▶ _WHAT YOU HAVE TO DO_
What do the lines from the top of the data through the line with "building(1330,1400,280,34,FC,'low pale pier-fronted" say? Quote them exactly and include both ends.
-.-.-
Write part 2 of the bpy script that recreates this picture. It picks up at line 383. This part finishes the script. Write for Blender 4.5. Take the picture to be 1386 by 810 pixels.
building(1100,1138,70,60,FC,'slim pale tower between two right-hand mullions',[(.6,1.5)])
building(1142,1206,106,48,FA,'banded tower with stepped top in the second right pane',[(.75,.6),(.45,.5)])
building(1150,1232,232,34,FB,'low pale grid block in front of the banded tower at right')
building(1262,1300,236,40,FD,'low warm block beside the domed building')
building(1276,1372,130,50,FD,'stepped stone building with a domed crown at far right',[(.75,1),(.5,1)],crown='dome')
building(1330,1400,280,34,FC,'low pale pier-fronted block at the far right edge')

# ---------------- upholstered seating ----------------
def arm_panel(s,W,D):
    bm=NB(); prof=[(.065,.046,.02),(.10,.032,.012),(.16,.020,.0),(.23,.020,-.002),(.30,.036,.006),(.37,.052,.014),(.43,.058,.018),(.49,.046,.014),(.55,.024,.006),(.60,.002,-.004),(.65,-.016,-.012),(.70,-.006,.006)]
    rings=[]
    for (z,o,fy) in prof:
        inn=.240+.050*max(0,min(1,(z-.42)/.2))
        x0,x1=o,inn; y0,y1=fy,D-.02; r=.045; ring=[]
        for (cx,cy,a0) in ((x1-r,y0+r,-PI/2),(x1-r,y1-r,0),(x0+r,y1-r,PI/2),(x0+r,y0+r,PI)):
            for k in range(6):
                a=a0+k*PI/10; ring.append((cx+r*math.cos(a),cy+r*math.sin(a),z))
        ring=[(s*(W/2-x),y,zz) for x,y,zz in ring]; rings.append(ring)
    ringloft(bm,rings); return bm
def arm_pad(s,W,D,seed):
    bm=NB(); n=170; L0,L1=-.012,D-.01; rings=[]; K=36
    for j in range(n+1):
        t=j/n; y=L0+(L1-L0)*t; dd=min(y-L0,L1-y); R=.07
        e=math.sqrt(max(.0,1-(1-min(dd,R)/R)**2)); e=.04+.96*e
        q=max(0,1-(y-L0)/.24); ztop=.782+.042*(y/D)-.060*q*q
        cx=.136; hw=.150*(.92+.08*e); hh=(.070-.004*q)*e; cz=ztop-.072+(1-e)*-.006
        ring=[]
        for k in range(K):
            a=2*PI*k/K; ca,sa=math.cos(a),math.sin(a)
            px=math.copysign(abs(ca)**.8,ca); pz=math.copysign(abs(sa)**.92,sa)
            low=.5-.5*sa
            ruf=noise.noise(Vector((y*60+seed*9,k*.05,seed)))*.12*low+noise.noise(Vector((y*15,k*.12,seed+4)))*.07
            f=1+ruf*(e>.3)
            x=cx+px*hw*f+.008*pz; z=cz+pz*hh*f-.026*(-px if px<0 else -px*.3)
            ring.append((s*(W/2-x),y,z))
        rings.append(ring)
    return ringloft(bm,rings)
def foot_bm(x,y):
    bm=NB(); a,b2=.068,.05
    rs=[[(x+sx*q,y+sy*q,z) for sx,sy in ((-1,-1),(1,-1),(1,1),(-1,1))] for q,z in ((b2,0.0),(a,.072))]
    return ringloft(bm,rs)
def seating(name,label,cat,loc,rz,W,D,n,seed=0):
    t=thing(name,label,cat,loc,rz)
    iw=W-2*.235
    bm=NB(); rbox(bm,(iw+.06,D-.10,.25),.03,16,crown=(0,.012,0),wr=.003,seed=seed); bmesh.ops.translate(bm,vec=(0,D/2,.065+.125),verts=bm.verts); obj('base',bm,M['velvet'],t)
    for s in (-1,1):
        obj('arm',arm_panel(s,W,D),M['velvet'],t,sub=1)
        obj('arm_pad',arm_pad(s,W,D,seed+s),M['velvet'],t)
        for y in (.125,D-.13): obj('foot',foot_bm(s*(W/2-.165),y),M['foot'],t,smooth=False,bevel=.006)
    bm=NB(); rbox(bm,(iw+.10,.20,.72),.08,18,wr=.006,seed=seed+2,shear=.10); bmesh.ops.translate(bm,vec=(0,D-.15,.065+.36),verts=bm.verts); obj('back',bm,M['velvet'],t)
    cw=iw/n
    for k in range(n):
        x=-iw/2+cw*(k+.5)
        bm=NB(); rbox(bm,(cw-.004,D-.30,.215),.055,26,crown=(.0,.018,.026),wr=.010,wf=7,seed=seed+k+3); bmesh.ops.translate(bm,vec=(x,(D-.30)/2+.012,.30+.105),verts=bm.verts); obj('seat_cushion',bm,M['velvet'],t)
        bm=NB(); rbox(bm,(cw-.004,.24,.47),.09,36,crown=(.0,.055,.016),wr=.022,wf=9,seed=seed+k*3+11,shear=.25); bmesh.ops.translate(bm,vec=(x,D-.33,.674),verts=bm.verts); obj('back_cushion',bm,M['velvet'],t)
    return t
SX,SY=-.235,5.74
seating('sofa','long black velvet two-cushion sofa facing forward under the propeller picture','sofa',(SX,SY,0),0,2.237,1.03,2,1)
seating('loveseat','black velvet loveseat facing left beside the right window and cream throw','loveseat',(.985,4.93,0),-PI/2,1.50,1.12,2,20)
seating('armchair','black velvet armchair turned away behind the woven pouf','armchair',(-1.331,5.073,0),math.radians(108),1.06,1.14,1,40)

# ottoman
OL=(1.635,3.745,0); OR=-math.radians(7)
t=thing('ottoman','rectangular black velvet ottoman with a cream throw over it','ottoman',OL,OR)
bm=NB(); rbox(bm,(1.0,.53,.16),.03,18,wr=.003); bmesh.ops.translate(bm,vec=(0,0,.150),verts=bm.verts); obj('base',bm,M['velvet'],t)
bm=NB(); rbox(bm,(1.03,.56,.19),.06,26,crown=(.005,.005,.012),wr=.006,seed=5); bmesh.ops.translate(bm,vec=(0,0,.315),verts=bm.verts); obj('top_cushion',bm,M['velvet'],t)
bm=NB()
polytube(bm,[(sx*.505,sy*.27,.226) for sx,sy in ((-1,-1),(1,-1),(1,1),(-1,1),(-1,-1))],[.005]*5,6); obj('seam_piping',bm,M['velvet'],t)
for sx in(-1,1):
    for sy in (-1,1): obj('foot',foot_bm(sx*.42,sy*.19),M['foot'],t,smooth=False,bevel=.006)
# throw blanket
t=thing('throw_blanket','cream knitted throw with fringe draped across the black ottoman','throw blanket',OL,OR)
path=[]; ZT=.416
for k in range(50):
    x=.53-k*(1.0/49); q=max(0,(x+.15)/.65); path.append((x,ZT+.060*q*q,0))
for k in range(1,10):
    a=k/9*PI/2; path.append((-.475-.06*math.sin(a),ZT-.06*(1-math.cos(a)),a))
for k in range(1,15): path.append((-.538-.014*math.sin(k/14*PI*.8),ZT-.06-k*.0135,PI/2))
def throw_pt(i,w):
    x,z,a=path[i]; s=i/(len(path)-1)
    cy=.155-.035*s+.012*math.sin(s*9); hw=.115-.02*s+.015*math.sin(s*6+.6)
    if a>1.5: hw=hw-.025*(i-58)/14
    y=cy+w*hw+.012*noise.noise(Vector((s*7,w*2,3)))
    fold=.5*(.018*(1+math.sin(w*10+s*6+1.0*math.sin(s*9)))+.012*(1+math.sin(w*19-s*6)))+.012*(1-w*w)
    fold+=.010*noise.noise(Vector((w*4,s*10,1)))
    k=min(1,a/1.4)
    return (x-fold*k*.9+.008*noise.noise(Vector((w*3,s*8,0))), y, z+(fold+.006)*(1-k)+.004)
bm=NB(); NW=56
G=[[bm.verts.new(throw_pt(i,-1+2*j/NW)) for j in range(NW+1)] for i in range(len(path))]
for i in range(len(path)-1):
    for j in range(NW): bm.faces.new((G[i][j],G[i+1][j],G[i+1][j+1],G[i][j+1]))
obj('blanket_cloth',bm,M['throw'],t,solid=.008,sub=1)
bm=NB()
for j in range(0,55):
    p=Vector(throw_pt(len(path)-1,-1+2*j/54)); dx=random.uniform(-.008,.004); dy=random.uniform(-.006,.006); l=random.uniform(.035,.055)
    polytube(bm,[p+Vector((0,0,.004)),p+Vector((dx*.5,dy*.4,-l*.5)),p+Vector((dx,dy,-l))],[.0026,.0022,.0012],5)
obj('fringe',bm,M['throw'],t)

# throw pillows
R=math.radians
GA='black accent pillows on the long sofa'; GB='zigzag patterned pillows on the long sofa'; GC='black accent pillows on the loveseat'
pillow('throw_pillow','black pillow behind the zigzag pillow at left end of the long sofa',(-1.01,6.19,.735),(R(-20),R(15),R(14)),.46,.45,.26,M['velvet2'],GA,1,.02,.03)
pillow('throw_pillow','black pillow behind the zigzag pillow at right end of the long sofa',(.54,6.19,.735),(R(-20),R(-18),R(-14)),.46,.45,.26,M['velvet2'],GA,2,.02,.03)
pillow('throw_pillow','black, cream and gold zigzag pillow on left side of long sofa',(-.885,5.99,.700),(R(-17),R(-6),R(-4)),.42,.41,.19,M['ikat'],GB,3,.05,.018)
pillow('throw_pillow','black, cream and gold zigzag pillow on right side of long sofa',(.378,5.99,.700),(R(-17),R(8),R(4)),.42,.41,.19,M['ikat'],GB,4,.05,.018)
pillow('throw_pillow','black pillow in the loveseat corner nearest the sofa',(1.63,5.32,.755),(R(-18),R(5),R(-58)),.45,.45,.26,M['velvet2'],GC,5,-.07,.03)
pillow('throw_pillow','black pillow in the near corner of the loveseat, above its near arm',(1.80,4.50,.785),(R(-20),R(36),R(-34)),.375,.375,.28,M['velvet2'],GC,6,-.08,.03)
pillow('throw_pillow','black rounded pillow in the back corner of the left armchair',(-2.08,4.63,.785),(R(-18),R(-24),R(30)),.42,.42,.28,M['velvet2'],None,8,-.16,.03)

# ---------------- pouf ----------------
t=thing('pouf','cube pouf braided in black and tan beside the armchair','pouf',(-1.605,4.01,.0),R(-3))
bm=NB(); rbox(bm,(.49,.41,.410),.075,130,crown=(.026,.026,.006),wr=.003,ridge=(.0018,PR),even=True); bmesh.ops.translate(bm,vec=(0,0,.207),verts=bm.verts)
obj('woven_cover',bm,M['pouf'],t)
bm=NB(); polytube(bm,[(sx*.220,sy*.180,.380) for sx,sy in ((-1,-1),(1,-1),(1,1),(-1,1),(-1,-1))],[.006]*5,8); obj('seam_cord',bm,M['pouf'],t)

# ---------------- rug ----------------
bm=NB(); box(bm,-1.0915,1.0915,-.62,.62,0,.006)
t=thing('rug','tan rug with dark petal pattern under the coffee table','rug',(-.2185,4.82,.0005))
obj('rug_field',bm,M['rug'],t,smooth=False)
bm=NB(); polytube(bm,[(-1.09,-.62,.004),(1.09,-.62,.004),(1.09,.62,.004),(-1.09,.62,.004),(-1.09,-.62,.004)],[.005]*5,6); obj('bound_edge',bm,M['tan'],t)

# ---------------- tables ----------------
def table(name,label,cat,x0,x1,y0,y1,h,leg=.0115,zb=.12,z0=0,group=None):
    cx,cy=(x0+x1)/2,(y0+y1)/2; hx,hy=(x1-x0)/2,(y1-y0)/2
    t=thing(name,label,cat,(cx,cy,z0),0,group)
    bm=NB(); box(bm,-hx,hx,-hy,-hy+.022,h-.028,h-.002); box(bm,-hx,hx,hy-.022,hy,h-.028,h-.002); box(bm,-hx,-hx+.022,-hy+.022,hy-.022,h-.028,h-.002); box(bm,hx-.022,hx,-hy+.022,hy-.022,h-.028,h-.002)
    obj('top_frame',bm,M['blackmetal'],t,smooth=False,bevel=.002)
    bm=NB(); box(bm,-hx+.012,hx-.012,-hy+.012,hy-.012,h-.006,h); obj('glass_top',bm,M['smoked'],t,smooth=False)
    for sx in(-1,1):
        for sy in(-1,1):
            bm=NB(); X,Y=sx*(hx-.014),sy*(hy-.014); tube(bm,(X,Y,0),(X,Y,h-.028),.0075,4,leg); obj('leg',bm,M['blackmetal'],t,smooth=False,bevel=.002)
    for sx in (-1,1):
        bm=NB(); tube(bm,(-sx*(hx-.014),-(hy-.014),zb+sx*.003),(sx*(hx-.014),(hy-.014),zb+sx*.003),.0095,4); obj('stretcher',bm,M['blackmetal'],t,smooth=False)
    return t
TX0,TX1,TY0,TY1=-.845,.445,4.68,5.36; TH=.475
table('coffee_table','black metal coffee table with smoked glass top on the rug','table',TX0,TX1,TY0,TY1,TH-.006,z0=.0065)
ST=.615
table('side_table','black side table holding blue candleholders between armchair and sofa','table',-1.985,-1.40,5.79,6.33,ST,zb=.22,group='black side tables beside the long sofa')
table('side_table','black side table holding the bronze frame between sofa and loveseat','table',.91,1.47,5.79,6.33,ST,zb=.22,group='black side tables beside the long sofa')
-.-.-
▶ _THE SOLUTION_
Write part 2 of the bpy script that recreates this picture. It picks up at line 383. This part finishes the script. Write for Blender 4.5. Take the picture to be 1386 by 810 pixels.
building(1100,1138,70,60,FC,'slim pale tower between two right-hand mullions',[(.6,1.5)])
building(1142,1206,106,48,FA,'banded tower with stepped top in the second right pane',[(.75,.6),(.45,.5)])
building(1150,1232,232,34,FB,'low pale grid block in front of the banded tower at right')
building(1262,1300,236,40,FD,'low warm block beside the domed building')
building(1276,1372,130,50,FD,'stepped stone building with a domed crown at far right',[(.75,1),(.5,1)],crown='dome')
building(1330,1400,280,34,FC,'low pale pier-fronted block at the far right edge')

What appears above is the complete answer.